En 1916, le typhus s’étant déclaré dans l’un de ces lamentables camps de prisonniers, au lieu de leur porter secours, on fit fermer leurs baraquements. Quand on se décida cependant à les rouvrir, on y trouva environ neuf mille cadavres pêle-mêle. Alors, pour essayer tout de même de cacher ce crime, après les avoir jetés par monceaux dans d’immenses fosses communes, on nivela le sol par-dessus et on y fit construire une petite chapelle orthodoxe, avec cette inscription, hypocrite et menteuse impudemment, comme tout ce qui vient d’Allemagne : « Les soldats serbes, morts de leurs blessures reçues dans la guerre austro-hongro-serbe, provoquée (!) par la Serbie. »

Aujourd’hui la détresse là-bas est à son comble, la mortalité par misère devient si effarante qu’il semble que la race soit en voie de s’éteindre, et la Croix-Rouge serbe jette un grand appel déchirant, que je voudrais tant contribuer un peu à faire entendre !

Hélas ! Elle est obligée, la Croix-Rouge, dans ce malheureux pays héroïque, elle est obligée de demander de tout, d’accepter de tout, des vêtements, du linge, des souliers d’homme ou d’enfant, même usagés, des vivres, des conserves, des couvertures.

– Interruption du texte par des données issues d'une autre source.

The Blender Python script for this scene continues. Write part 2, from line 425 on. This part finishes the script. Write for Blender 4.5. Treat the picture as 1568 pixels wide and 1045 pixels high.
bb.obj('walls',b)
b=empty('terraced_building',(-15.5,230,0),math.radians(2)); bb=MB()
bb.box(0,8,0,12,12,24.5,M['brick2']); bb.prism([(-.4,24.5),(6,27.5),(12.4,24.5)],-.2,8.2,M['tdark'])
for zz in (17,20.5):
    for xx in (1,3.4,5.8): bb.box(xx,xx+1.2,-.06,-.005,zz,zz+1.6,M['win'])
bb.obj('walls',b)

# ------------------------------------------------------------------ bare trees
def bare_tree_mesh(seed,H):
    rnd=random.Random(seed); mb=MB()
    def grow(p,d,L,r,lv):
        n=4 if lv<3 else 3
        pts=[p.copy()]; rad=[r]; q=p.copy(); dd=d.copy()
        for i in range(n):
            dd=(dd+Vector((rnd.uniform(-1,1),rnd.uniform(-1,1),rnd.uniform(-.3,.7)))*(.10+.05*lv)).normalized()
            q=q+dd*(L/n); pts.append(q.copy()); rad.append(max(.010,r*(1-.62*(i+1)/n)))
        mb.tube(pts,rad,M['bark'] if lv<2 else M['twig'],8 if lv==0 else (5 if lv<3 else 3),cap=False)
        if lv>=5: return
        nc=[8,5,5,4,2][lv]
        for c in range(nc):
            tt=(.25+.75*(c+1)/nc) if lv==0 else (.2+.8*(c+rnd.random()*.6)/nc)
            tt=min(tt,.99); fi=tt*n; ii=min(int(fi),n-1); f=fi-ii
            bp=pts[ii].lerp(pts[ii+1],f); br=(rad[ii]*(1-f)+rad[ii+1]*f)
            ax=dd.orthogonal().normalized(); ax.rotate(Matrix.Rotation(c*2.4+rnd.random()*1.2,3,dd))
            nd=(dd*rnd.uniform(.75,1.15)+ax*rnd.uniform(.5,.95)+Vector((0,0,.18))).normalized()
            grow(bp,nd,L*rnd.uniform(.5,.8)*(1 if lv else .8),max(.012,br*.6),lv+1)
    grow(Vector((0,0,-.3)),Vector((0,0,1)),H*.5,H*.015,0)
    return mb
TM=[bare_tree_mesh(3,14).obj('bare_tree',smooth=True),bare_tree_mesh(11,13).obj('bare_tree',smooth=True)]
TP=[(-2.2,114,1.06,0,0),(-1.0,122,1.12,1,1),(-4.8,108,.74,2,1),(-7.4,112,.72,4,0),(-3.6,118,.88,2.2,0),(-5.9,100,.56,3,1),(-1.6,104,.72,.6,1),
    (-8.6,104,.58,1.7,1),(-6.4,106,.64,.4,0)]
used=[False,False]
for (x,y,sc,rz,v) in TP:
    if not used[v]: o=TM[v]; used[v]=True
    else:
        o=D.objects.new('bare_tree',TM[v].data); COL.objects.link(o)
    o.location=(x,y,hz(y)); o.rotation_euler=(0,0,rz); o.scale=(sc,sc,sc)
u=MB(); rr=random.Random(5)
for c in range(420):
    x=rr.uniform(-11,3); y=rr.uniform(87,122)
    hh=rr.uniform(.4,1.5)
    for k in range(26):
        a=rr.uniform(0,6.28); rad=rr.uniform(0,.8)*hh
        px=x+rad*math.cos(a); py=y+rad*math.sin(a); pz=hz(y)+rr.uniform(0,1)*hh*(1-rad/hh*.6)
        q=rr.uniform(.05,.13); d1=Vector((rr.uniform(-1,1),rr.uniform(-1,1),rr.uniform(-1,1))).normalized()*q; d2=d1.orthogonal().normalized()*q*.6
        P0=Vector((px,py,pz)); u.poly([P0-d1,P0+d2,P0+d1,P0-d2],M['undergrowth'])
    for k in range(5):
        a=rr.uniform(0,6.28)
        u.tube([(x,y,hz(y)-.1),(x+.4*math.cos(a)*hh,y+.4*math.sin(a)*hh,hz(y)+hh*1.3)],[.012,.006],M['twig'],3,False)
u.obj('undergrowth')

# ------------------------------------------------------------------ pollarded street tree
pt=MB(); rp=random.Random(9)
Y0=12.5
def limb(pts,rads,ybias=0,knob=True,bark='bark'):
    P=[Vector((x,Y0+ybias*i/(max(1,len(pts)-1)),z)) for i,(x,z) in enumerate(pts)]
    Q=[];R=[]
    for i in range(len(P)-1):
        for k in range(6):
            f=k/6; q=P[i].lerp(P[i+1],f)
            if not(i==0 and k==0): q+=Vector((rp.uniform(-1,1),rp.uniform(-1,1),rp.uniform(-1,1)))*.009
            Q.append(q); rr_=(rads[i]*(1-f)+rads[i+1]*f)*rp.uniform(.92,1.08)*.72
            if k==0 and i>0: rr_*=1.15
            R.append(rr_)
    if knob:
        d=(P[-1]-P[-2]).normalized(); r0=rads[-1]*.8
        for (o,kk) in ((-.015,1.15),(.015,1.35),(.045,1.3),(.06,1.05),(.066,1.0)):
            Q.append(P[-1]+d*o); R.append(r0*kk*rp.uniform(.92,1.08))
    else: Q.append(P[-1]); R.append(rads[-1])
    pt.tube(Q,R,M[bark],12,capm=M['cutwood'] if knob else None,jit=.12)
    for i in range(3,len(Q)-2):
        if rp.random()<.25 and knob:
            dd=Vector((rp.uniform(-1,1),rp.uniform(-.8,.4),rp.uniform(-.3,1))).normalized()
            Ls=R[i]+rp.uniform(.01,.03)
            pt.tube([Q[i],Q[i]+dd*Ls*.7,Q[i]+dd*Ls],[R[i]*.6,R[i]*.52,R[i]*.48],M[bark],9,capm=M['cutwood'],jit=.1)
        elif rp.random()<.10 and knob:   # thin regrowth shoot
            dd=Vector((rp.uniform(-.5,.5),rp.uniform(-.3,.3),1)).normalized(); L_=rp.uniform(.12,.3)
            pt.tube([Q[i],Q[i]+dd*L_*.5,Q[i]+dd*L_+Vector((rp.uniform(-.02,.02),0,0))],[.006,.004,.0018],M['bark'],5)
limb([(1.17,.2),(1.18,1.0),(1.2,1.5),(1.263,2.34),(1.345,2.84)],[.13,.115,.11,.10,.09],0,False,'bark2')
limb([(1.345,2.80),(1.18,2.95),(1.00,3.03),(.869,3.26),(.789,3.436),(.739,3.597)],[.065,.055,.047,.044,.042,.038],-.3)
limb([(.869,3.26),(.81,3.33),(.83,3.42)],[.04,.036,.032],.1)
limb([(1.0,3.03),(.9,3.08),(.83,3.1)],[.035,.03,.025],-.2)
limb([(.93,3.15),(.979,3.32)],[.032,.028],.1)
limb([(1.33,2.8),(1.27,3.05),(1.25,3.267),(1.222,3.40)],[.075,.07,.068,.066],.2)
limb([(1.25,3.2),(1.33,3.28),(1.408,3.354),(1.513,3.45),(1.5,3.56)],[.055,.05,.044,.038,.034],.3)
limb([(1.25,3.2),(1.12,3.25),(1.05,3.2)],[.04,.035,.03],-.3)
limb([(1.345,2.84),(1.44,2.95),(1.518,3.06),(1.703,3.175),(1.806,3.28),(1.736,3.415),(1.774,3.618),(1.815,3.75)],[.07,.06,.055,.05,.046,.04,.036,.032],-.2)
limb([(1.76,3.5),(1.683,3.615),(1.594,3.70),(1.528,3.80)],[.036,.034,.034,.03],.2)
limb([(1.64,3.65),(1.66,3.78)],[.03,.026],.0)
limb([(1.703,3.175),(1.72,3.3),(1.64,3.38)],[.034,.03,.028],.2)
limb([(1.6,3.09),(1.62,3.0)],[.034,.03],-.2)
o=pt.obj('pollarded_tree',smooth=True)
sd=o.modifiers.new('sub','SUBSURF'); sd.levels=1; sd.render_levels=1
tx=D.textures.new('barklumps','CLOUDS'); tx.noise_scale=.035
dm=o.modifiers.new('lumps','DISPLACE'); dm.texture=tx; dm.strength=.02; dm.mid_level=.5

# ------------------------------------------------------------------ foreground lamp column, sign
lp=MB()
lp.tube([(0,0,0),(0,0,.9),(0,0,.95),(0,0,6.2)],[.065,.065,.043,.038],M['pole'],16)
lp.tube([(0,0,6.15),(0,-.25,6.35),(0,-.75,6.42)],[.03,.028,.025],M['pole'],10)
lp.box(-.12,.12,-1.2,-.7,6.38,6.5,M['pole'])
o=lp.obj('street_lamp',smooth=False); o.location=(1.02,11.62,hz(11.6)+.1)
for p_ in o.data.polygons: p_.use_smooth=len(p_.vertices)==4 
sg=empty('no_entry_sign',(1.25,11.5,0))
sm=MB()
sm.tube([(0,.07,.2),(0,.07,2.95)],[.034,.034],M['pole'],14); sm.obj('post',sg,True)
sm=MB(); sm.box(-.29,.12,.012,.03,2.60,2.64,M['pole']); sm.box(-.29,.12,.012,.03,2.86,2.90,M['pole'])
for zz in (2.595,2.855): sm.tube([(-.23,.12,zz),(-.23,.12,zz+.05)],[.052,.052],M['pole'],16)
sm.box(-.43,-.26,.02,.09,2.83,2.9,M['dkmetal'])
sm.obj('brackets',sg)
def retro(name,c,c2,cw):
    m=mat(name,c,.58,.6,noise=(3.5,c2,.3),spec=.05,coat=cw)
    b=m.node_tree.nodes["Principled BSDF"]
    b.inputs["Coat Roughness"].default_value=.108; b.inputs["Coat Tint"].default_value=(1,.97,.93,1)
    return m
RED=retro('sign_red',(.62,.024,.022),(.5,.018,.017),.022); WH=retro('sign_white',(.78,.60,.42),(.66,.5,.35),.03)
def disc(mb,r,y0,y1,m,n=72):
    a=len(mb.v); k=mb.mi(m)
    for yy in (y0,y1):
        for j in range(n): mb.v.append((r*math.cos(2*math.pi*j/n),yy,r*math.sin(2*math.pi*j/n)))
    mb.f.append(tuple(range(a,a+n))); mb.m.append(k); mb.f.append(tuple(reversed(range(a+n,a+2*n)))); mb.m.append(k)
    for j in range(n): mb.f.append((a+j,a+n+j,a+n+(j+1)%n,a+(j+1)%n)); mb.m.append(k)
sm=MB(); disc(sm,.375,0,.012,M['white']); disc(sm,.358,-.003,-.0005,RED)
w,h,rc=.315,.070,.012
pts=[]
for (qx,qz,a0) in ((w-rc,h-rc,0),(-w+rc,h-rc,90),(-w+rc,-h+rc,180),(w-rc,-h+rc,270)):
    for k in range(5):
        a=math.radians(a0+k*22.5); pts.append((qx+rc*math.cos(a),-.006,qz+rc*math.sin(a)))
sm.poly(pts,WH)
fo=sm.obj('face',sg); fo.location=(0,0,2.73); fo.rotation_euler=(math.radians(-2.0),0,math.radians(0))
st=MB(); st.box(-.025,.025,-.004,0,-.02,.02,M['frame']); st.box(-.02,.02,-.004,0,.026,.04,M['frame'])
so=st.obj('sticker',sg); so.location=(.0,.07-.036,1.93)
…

Oh ! donnez, donnez, pour sauver les débris de ce vaillant petit peuple, qui est maintenant devenu frère du nôtre. Donnez, donnez n’importe quoi, mais donnez vite, car les affamés, les transis de froid, les mourants vous attendent. N’auriez-vous même à offrir qu’une très humble chose, un vieux paletot, un vieux gilet de chasse, donnez toujours ; peut-être ainsi préserverez-vous de la pneumonie ou de la tuberculose la précieuse existence de quelque pauvre petit soldat, qui sans doute aura déjà combattu et pourrait combattre encore dans nos rangs, contre le Monstre. Et vous aurez contribué pour votre part à l’œuvre de ce sauvetage, qui est non seulement une œuvre d’urgente charité, mais qui, dans les circonstances actuelles, est une œuvre éminemment patriotique et française.